My life is ruled by the seasons and weather. Sometimes I dig dirt. Other times I dig art. Today I'm digging both, while musing on life.
Thursday, April 30, 2009
Some Funnies that Tickled My Bones ***
Stay! !
I pulled into the crowded parking lot at the local shopping centre and rolled down the car windows to make sure my Labrador retriever pup had fresh air.
She was stretched full-out on the back seat and I wanted to impress upon her that she must remain there.
I walked to the curb backward, pointing my finger at the car and saying emphatically, 'Now you stay. Do you hear me?' 'Stay! Stay!'
The driver of a nearby car, a pretty blonde young lady, gave me a strange look and said,
"Why don't you just put it in park"?
Humorous Sayings
Ah, being young is beautiful but being old is comfortable.
First you forget names, then you forget faces.
Then you forget to pull up your zipper.
And it's even worse when you forget to pull it down.

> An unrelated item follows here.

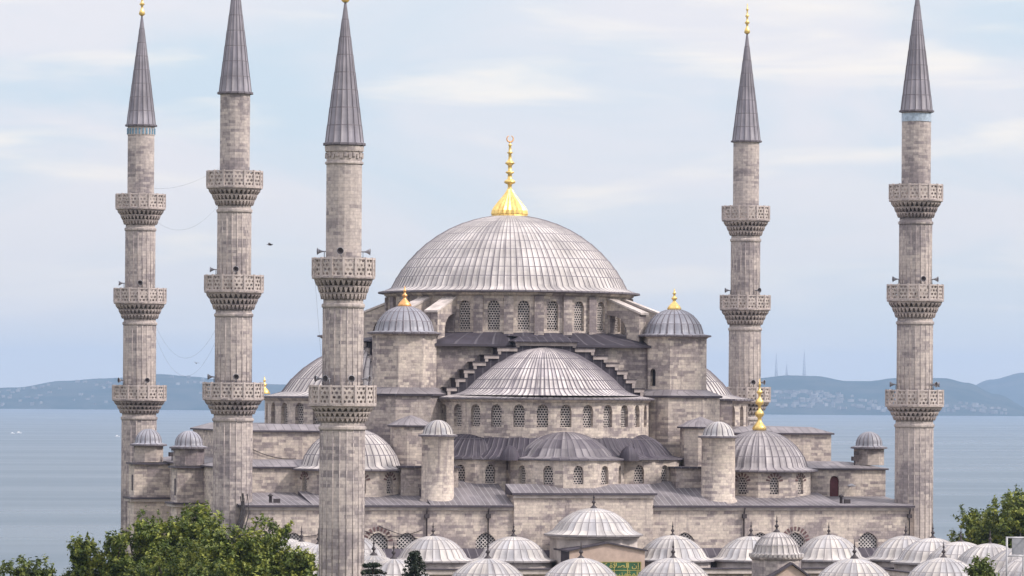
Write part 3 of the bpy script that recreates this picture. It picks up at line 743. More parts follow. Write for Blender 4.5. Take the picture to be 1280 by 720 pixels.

One of the many things no one tells you about aging is that
it is such a nice change from being young.
Not Alabama!
How fast rumors spread...All of the Wal-Marts across Alabama sold out of ammunition. A reliable source said that one of the purchasers commented that while Russia may have invaded Georgia, they sure ain't doin' it to Alabama!!
and the best for last!
AN OLD FARMER
AN OLD FARMER DECIDED HE WANTED TO GO TO TOWN AND SEE A MOVIE. THE
TICKET AGENT ASKED, "SIR, WHAT'S THAT ON YOUR SHOULDER?" THE OLD FARMER
SAID, "THAT'S MY PET ROOSTER CHUCK. WHEREVER I GO, CHUCK GOES." "I'M SORRY
SIR," SAID THE TICKET AGENT. "WE CAN'T ALLOW ANIMALS IN THE THEATER" THE
OLD FARMER WENT AROUND THE CORNER AND STUFFED CHUCK DOWN HIS
OVERALLS. THEN HE RETURNED TO THE BOOTH, BOUGHT A TICKET, AND ENTERED
THE THEATER. HE SAT DOWN NEXT TO TWO OLD WIDOWS NAMED MILDRED AND
MARGE. THE MOVIE STARTED AND THE ROOSTER BEGAN TO SQUIRM. THE OLD
FARMER UNBUTTONED HIS FLY SO CHUCK COULD STICK HIS HEAD OUT AND WATCH
THE MOVIE. "MARGE," WHISPERED MILDRED. "WHAT?" SAID MARGE. "I THINK THE
GUY NEXT TO ME IS A PERVERT." "WHAT MAKES YOU THINK SO?" ASKED MARGE?
"HE UNDID HIS PANTS AND HE HAS HIS THING OUT", WHISPERED MILDRED. "WELL,
DON'T WORRY ABOUT IT", SAID MARGE.. "AT OUR AGE WE'VE SEEN 'EM ALL" "I
THOUGHT SO TOO", SAID MILDRED, "BUT THIS ONE'S EATIN' MY POPCORN!"